* **DIRECTIONS FOR THIS TASK**
Print the listing that follows, character for character.

* **DATA SHOWN**
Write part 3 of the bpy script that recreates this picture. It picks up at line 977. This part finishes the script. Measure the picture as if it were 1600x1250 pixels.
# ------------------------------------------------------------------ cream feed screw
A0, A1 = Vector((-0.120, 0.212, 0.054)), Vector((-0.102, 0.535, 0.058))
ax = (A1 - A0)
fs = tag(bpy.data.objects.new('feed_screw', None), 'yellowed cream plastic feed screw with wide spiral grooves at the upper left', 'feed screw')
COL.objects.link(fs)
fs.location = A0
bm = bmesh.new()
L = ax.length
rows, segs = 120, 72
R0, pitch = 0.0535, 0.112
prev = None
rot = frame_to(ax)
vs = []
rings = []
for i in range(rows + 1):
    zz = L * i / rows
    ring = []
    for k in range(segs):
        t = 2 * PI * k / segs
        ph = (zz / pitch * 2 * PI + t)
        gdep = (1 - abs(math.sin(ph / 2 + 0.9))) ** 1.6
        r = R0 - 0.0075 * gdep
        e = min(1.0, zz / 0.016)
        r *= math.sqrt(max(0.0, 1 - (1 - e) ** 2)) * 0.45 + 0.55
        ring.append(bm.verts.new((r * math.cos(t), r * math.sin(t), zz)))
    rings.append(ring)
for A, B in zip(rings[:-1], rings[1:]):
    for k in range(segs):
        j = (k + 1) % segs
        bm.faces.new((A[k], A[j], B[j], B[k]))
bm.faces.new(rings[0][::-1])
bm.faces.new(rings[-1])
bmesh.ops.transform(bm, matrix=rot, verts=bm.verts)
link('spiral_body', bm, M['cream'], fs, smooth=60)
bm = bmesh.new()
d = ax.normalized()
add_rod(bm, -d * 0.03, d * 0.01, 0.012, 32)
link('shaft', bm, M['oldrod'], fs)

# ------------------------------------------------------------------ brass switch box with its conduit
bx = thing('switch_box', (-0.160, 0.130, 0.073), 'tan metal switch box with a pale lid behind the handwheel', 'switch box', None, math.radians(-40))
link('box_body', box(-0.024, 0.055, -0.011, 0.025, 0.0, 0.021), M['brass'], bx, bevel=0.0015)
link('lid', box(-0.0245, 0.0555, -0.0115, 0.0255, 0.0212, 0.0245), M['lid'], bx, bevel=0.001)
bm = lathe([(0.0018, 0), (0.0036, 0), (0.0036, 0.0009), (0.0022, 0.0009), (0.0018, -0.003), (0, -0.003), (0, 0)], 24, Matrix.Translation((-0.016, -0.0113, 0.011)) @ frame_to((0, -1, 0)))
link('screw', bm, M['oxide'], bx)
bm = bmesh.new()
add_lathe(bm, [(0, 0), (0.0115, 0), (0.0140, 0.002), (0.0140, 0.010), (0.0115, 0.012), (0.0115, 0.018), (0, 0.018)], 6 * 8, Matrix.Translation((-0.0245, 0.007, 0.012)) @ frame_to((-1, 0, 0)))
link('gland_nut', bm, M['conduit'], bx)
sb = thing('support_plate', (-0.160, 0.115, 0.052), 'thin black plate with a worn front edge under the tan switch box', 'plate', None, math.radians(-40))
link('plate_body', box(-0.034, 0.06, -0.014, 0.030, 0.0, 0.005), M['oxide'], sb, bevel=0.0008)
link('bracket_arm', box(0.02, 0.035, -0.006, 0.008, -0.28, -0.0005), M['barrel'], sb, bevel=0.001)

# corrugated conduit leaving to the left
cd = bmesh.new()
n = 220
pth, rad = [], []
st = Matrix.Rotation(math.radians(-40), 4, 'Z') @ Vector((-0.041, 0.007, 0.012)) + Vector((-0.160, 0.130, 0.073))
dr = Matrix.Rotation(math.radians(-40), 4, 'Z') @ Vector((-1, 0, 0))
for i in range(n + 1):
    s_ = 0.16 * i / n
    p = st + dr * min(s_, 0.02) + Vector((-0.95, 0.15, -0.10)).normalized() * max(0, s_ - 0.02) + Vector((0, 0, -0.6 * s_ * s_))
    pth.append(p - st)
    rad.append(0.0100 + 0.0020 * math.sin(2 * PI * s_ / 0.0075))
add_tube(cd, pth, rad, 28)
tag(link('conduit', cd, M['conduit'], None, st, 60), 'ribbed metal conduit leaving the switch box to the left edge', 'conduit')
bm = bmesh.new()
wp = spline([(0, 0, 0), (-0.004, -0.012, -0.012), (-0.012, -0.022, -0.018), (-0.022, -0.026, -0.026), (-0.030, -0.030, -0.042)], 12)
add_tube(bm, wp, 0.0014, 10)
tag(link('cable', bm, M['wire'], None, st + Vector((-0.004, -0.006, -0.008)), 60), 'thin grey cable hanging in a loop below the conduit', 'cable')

* **SOLUTION BELOW**
Write part 3 of the bpy script that recreates this picture. It picks up at line 977. This part finishes the script. Measure the picture as if it were 1600x1250 pixels.
# ------------------------------------------------------------------ cream feed screw
A0, A1 = Vector((-0.120, 0.212, 0.054)), Vector((-0.102, 0.535, 0.058))
ax = (A1 - A0)
fs = tag(bpy.data.objects.new('feed_screw', None), 'yellowed cream plastic feed screw with wide spiral grooves at the upper left', 'feed screw')
COL.objects.link(fs)
fs.location = A0
bm = bmesh.new()
L = ax.length
rows, segs = 120, 72
R0, pitch = 0.0535, 0.112
prev = None
rot = frame_to(ax)
vs = []
rings = []
for i in range(rows + 1):
    zz = L * i / rows
    ring = []
    for k in range(segs):
        t = 2 * PI * k / segs
        ph = (zz / pitch * 2 * PI + t)
        gdep = (1 - abs(math.sin(ph / 2 + 0.9))) ** 1.6
        r = R0 - 0.0075 * gdep
        e = min(1.0, zz / 0.016)
        r *= math.sqrt(max(0.0, 1 - (1 - e) ** 2)) * 0.45 + 0.55
        ring.append(bm.verts.new((r * math.cos(t), r * math.sin(t), zz)))
    rings.append(ring)
for A, B in zip(rings[:-1], rings[1:]):
    for k in range(segs):
        j = (k + 1) % segs
        bm.faces.new((A[k], A[j], B[j], B[k]))
bm.faces.new(rings[0][::-1])
bm.faces.new(rings[-1])
bmesh.ops.transform(bm, matrix=rot, verts=bm.verts)
link('spiral_body', bm, M['cream'], fs, smooth=60)
bm = bmesh.new()
d = ax.normalized()
add_rod(bm, -d * 0.03, d * 0.01, 0.012, 32)
link('shaft', bm, M['oldrod'], fs)

# ------------------------------------------------------------------ brass switch box with its conduit
bx = thing('switch_box', (-0.160, 0.130, 0.073), 'tan metal switch box with a pale lid behind the handwheel', 'switch box', None, math.radians(-40))
link('box_body', box(-0.024, 0.055, -0.011, 0.025, 0.0, 0.021), M['brass'], bx, bevel=0.0015)
link('lid', box(-0.0245, 0.0555, -0.0115, 0.0255, 0.0212, 0.0245), M['lid'], bx, bevel=0.001)
bm = lathe([(0.0018, 0), (0.0036, 0), (0.0036, 0.0009), (0.0022, 0.0009), (0.0018, -0.003), (0, -0.003), (0, 0)], 24, Matrix.Translation((-0.016, -0.0113, 0.011)) @ frame_to((0, -1, 0)))
link('screw', bm, M['oxide'], bx)
bm = bmesh.new()
add_lathe(bm, [(0, 0), (0.0115, 0), (0.0140, 0.002), (0.0140, 0.010), (0.0115, 0.012), (0.0115, 0.018), (0, 0.018)], 6 * 8, Matrix.Translation((-0.0245, 0.007, 0.012)) @ frame_to((-1, 0, 0)))
link('gland_nut', bm, M['conduit'], bx)
sb = thing('support_plate', (-0.160, 0.115, 0.052), 'thin black plate with a worn front edge under the tan switch box', 'plate', None, math.radians(-40))
link('plate_body', box(-0.034, 0.06, -0.014, 0.030, 0.0, 0.005), M['oxide'], sb, bevel=0.0008)
link('bracket_arm', box(0.02, 0.035, -0.006, 0.008, -0.28, -0.0005), M['barrel'], sb, bevel=0.001)

# corrugated conduit leaving to the left
cd = bmesh.new()
n = 220
pth, rad = [], []
st = Matrix.Rotation(math.radians(-40), 4, 'Z') @ Vector((-0.041, 0.007, 0.012)) + Vector((-0.160, 0.130, 0.073))
dr = Matrix.Rotation(math.radians(-40), 4, 'Z') @ Vector((-1, 0, 0))
for i in range(n + 1):
    s_ = 0.16 * i / n
    p = st + dr * min(s_, 0.02) + Vector((-0.95, 0.15, -0.10)).normalized() * max(0, s_ - 0.02) + Vector((0, 0, -0.6 * s_ * s_))
    pth.append(p - st)
    rad.append(0.0100 + 0.0020 * math.sin(2 * PI * s_ / 0.0075))
add_tube(cd, pth, rad, 28)
tag(link('conduit', cd, M['conduit'], None, st, 60), 'ribbed metal conduit leaving the switch box to the left edge', 'conduit')
bm = bmesh.new()
wp = spline([(0, 0, 0), (-0.004, -0.012, -0.012), (-0.012, -0.022, -0.018), (-0.022, -0.026, -0.026), (-0.030, -0.030, -0.042)], 12)
add_tube(bm, wp, 0.0014, 10)
tag(link('cable', bm, M['wire'], None, st + Vector((-0.004, -0.006, -0.008)), 60), 'thin grey cable hanging in a loop below the conduit', 'cable')